Copy out each line of the data holding "objects".

──────────

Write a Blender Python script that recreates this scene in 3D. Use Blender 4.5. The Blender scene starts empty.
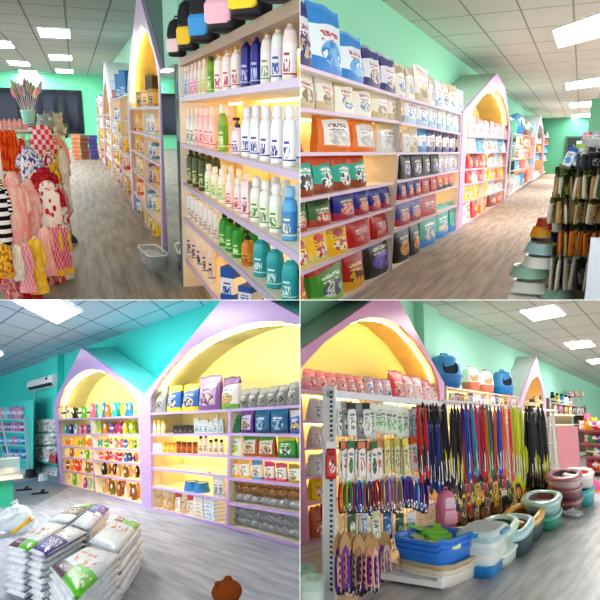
import bpy, bmesh, math, random
from mathutils import Vector, Matrix
random.seed(7)
PI = math.pi
SC = bpy.context.scene
COL = SC.collection
FPX = 600.0                       # focal length in pixels of the 600 px frame
EYE = Vector((0.0, 0.0, 3.0))

# ------------------------------------------------------------------ colour / materials
def lin(h):
    if isinstance(h, (tuple, list)):
        return (h[0], h[1], h[2], 1)
    h = h.lstrip('#'); o = []
    for i in (0, 2, 4):
        c = int(h[i:i+2], 16) / 255
        o.append(c / 12.92 if c <= .04045 else ((c + .055) / 1.055) ** 2.4)
    return (*o, 1)

MATS = {}
class NT:
    """small wrapper to write node graphs"""
    def __init__(s, name, rough=.5, metal=0, spec=.5):
        s.m = bpy.data.materials.new(name); s.m.use_nodes = True
        s.t = s.m.node_tree; s.t.nodes.clear()
        s.out = s.n('ShaderNodeOutputMaterial'); s.b = s.n('ShaderNodeBsdfPrincipled')
        s.b.inputs['Roughness'].default_value = rough; s.b.inputs['Metallic'].default_value = metal
        s.b.inputs['Specular IOR Level'].default_value = spec
        s.l(s.b.outputs[0], s.out.inputs[0])
    def n(s, t, **k):
        x = s.t.nodes.new(t)
        for a, v in k.items(): setattr(x, a, v)
        return x
    def l(s, a, b): s.t.links.new(a, b)
    def put(s, inp, v):
        if hasattr(v, 'is_output'): s.l(v, inp)
        elif isinstance(v, (int, float)): inp.default_value = v
        else: inp.default_value = lin(v) if isinstance(v, str) else v
    def op(s, o, a, b=0.0):
        x = s.n('ShaderNodeMath', operation=o); s.put(x.inputs[0], a); s.put(x.inputs[1], b); return x.outputs[0]
    def mix(s, f, a, b):
        x = s.n('ShaderNodeMix', data_type='RGBA'); s.put(x.inputs[0], f); s.put(x.inputs[6], a); s.put(x.inputs[7], b); return x.outputs[2]
    def uv(s, kind='UV'):
        c = s.n('ShaderNodeTexCoord'); x = s.n('ShaderNodeSeparateXYZ'); s.l(c.outputs[kind], x.inputs[0]); return x.outputs[0], x.outputs[1], x.outputs[2], c.outputs[kind]
    def band(s, v, a, b): return s.op('MULTIPLY', s.op('GREATER_THAN', v, a), s.op('LESS_THAN', v, b))
    def rect(s, u, v, a, b, c, d): return s.op('MULTIPLY', s.band(u, a, b), s.band(v, c, d))
    def ell(s, u, v, uc, vc, ru, rv):
        x = s.op('DIVIDE', s.op('SUBTRACT', u, uc), ru); y = s.op('DIVIDE', s.op('SUBTRACT', v, vc), rv)
        return s.op('LESS_THAN', s.op('ADD', s.op('MULTIPLY', x, x), s.op('MULTIPLY', y, y)), 1.0)
    def noise(s, vec, scale, rnd=True, detail=2.0):
        x = s.n('ShaderNodeTexNoise'); x.inputs['Scale'].default_value = scale; x.inputs['Detail'].default_value = detail
        if rnd:
            oi = s.n('ShaderNodeObjectInfo'); vm = s.n('ShaderNodeVectorMath', operation='MULTIPLY_ADD')
            cb = s.n('ShaderNodeCombineXYZ'); s.l(oi.outputs['Random'], cb.inputs[0]); s.l(oi.outputs['Random'], cb.inputs[1])
            s.l(cb.outputs[0], vm.inputs[0]); vm.inputs[1].default_value = (37, 91, 13); s.l(vec, vm.inputs[2]); vec = vm.outputs[0]
        s.l(vec, x.inputs['Vector']); return x.outputs['Fac']
    def color(s, c): s.put(s.b.inputs['Base Color'], c); return s.m

def mat(c, rough=.5, metal=0, spec=.5, emit=0, alpha=1.0):
    k = ('p', c, rough, metal, spec, emit, alpha)
    if k not in MATS:
        g = NT('paint_' + str(c).strip('#'), rough, metal, spec); g.color(c)
        if emit:
            g.b.inputs['Emission Color'].default_value = lin(c); g.b.inputs['Emission Strength'].default_value = emit
        if alpha < 1: g.b.inputs['Alpha'].default_value = alpha
        MATS[k] = g.m
    return MATS[k]

def pouch_mat(base, top=None, patch=None, pic=None, bottom=None, text='#30303a', blob=None, rough=.38):
    """printed bag front in UV: base colour, top and bottom bands, a pale panel, a two-colour picture and lines of small print"""
    k = ('pouch', base, top, patch, tuple(pic or ()), bottom, text, blob, rough)
    if k in MATS: return MATS[k]
    g = NT('printed_bag', rough); u, v, _, vec = g.uv()
    c = lin(base)
    if bottom: c = g.mix(g.op('LESS_THAN', g.op('ADD', v, g.op('MULTIPLY', u, .12)), .27), c, bottom)
    if patch: c = g.mix(g.rect(u, v, .1, .9, .16, .8), c, patch)
    if top: c = g.mix(g.op('GREATER_THAN', g.op('ADD', v, g.op('MULTIPLY', u, -.1)), .72), c, top)
    if blob: c = g.mix(g.ell(u, v, .5, .74, .26, .1), c, blob)
    if text:
        w = g.op('GREATER_THAN', g.noise(vec, 16), .47)
        c = g.mix(g.op('MULTIPLY', g.rect(u, v, .22, .78, .58, .66), w), c, text)
        c = g.mix(g.op('MULTIPLY', g.rect(u, v, .22, .66, .5, .54), w), c, text)
    if pic:
        f = g.noise(vec, 5.5, detail=3)
        c2 = g.mix(g.op('GREATER_THAN', f, .5), pic[0], pic[1])
        c = g.mix(g.op('MULTIPLY', g.ell(u, v, .52, .33, .33, .19), g.op('GREATER_THAN', f, .38)), c, c2)
    g.l(c, g.b.inputs['Base Color']) if not isinstance(c, tuple) else g.color(c)
    bm_ = g.n('ShaderNodeBump'); bm_.inputs['Strength'].default_value = .25; g.l(g.noise(vec, 7), bm_.inputs['Height']); g.l(bm_.outputs[0], g.b.inputs['Normal'])
    MATS[k] = g.m; return g.m

def label_mat(base, label='#ffffff', accent='#3050a0', z0=.15, z1=.68, rough=.3, trans=0):
    """bottle or box: base colour with a label band carrying accent print (generated coordinates of the part)"""
    k = ('label', base, label, accent, z0, z1, rough, trans)
    if k in MATS: return MATS[k]
    g = NT('labelled_plastic', rough); x, y, z, vec = g.uv('Generated')
    c = g.mix(g.band(z, z0, z1), base, label)
    f = g.op('GREATER_THAN', g.noise(vec, 8), .47)
    mid = (z0 + z1) / 2
    c = g.mix(g.op('MULTIPLY', g.rect(x, z, .2, .8, z0 + .05, mid), f), c, accent)
    c = g.mix(g.rect(x, z, .25, .75, mid + .06, mid + .11), c, accent)
    c = g.mix(g.band(z, z0, z0 + .03), c, accent)
    g.l(c, g.b.inputs['Base Color'])
    MATS[k] = g.m; return g.m

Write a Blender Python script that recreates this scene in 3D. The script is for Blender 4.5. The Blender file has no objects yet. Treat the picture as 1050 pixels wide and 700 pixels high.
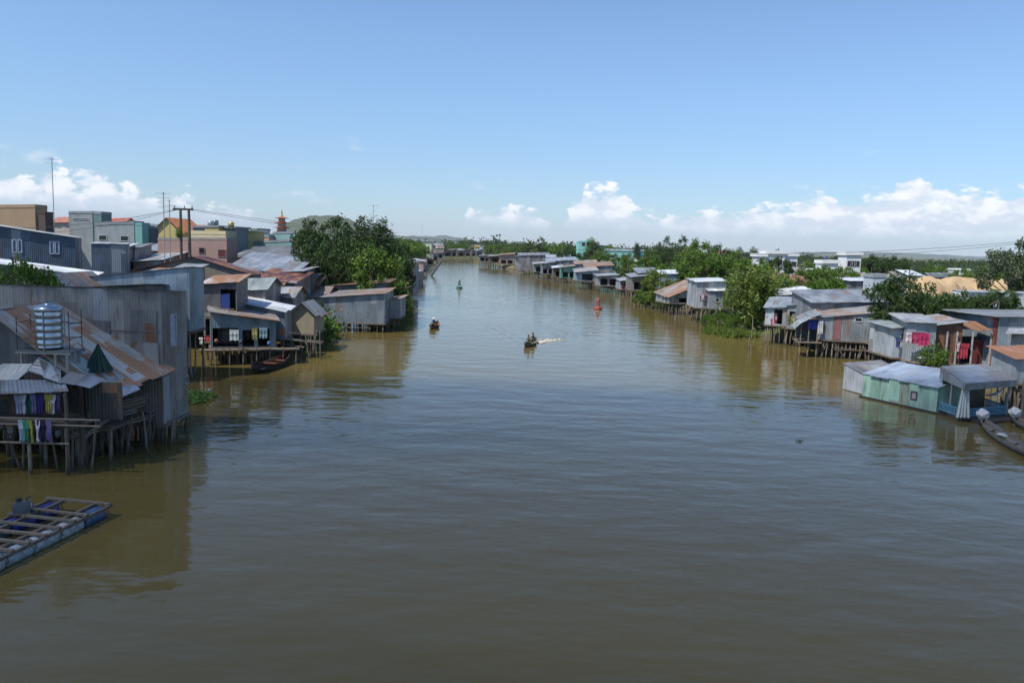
import bpy, math, random
from mathutils import Vector, Matrix, noise
R = math.radians
sc = bpy.context.scene
col = sc.collection
rnd = random.Random(7)

# ------------------------------------------------------------------ camera
H = 11.0
FPX = 817.0
HAZE = 4.2e-5
PITCH, ROLL = R(6.95), R(1.8)
fw = Vector((0, math.cos(PITCH), -math.sin(PITCH)))
r0 = Vector((1, 0, 0)); u0 = Vector((0, math.sin(PITCH), math.cos(PITCH)))
rt = r0*math.cos(ROLL) + u0*math.sin(ROLL)
up = u0*math.cos(ROLL) - r0*math.sin(ROLL)
cam_d = bpy.data.cameras.new('camera'); cam = bpy.data.objects.new('camera', cam_d); col.objects.link(cam)
cam_d.sensor_width = 36; cam_d.lens = FPX/1050*36; cam_d.clip_start = .3; cam_d.clip_end = 60000
m = Matrix((rt, up, -fw)).transposed().to_4x4(); m.translation = Vector((0, 0, H)); cam.matrix_world = m
sc.camera = cam

def ray(x, y):
    return fw + rt*((x-525)/FPX) + up*((350-y)/FPX)
def at(x, y, D):                       # world point seen at photo pixel x,y at distance D up the river
    d = ray(x, y); return Vector((0, 0, H)) + d*(D/d.y)
def gp(x, y, z=0.0):                   # world point on height z
    d = ray(x, y); return Vector((0, 0, H)) + d*((z-H)/d.z)
def dw(x, y, z=0.0): return gp(x, y, z).y
def zt(x, y, D): return at(x, y, D).z

# ------------------------------------------------------------------ mesh builder
class MB:
    def __init__(s): s.v = []; s.f = []; s.uv = []; s.sm = []
    def face(s, pts, uvs=None, smooth=False):
        n = len(s.v); s.v += [tuple(p) for p in pts]; s.f.append(tuple(range(n, n+len(pts))))
        if uvs is None:
            a = Vector(pts[0]); nn = (Vector(pts[1])-a).cross(Vector(pts[2])-a)
            if nn.length > 0: nn.normalize()
            if abs(nn.z) < .8:
                t = Vector((-nn.y, nn.x, 0)); t = t.normalized() if t.length > 0 else Vector((1, 0, 0))
                uvs = [(Vector(p).dot(t), p[2]) for p in pts]
            else: uvs = [(p[0], p[1]) for p in pts]
        s.uv.append(uvs); s.sm.append(smooth)
    def hexa(s, b, t, uvt=None):       # 4 bottom + 4 top points, both counter-clockwise seen from above
        s.face(t, uvt); s.face(b[::-1])
        for i in range(4):
            j = (i+1) % 4; s.face([b[i], b[j], t[j], t[i]])
    def box(s, x0, x1, y0, y1, z0, z1):
        b = [(x0, y0, z0), (x1, y0, z0), (x1, y1, z0), (x0, y1, z0)]
        s.hexa([Vector(p) for p in b], [Vector((p[0], p[1], z1)) for p in b])
    def beam(s, a, b, w, h=None, upv=Vector((0, 0, 1))):
        a = Vector(a); b = Vector(b); h = h or w; d = (b-a).normalized()
        if abs(d.dot(upv)) > .95: upv = Vector((1, 0, 0))
        x = d.cross(upv).normalized()*(w/2); y = x.cross(d).normalized()*(h/2)
        A = [a-x-y, a+x-y, a+x+y, a-x+y]; B = [p+(b-a) for p in A]
        s.face(A[::-1]); s.face(B)
        for i in range(4):
            j = (i+1) % 4; s.face([A[i], A[j], B[j], B[i]])
    def tube(s, path, rad, n=7, cap=True, smooth=True):
        path = [Vector(p) for p in path]
        if not hasattr(rad, '__len__'): rad = [rad]*len(path)
        rings = []
        for i, p in enumerate(path):
            d = (path[min(i+1, len(path)-1)]-path[max(i-1, 0)]).normalized()
            a = Vector((0, 0, 1)) if abs(d.z) < .9 else Vector((1, 0, 0))
            x = d.cross(a).normalized(); y = d.cross(x).normalized()
            rings.append([p+(x*math.cos(2*math.pi*k/n)+y*math.sin(2*math.pi*k/n))*rad[i] for k in range(n)])
        acc = 0
        for i in range(len(path)-1):
            l = (path[i+1]-path[i]).length
            for k in range(n):
                j = (k+1) % n; c = rad[i]*6.28/n
                s.face([rings[i][k], rings[i+1][k], rings[i+1][j], rings[i][j]], [(k*c, acc), (k*c, acc+l), ((k+1)*c, acc+l), ((k+1)*c, acc)], smooth)
            acc += l
        if cap: s.face(rings[0]); s.face(rings[-1][::-1])
    def lathe(s, prof, n=16, c=(0, 0, 0), smooth=True):   # prof: (r, z)
        c = Vector(c)
        P = [[c+Vector((r*math.cos(2*math.pi*k/n), r*math.sin(2*math.pi*k/n), z)) for k in range(n)] for r, z in prof]
        for i in range(len(prof)-1):
            for k in range(n):
                j = (k+1) % n
                s.face([P[i][k], P[i][j], P[i+1][j], P[i+1][k]], None, smooth)
        s.face(P[0][::-1]); s.face(P[-1])
    def mesh(s, name, mat, weld=False):
        me = bpy.data.meshes.new(name); me.from_pydata(s.v, [], s.f)
        ul = me.uv_layers.new(name='UVMap'); fl = [c for q in s.uv for p in q for c in p]
        ul.data.foreach_set('uv', fl); me.polygons.foreach_set('use_smooth', s.sm)
        if mat: me.materials.append(mat)
        if weld:
            import bmesh
            b = bmesh.new(); b.from_mesh(me); bmesh.ops.remove_doubles(b, verts=b.verts, dist=1e-4); b.to_mesh(me); b.free()
        me.update(); return me
    def build(s, name, mat, parent=None, weld=False):
        return mobj(name, s.mesh(name, mat, weld), parent)
def mobj(name, me, parent=None, loc=None, rot=None, scale=None):
    o = bpy.data.objects.new(name, me); col.objects.link(o)
    if parent: o.parent = parent
    if loc is not None: o.location = loc
    if rot is not None: o.rotation_euler = rot
    if scale is not None: o.scale = scale
    return o
def tag(o, label, cat, group=None, kind=None):
    if label: o['label'] = label
    if cat: o['category'] = cat
    if group: o['group'] = group
    if kind: o['kind'] = kind
    return o
def thing(name, label, cat, loc=(0, 0, 0), rz=0, group=None):
    o = mobj(name, None, None, loc, (0, 0, rz)); return tag(o, label, cat, group)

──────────

The output ::
Write a Blender Python script that recreates this scene in 3D. The script is for Blender 4.5. The Blender file has no objects yet. Treat the picture as 1050 pixels wide and 700 pixels high.
cam_d = bpy.data.cameras.new('camera'); cam = bpy.data.objects.new('camera', cam_d); col.objects.link(cam)
    o = bpy.data.objects.new(name, me); col.objects.link(o)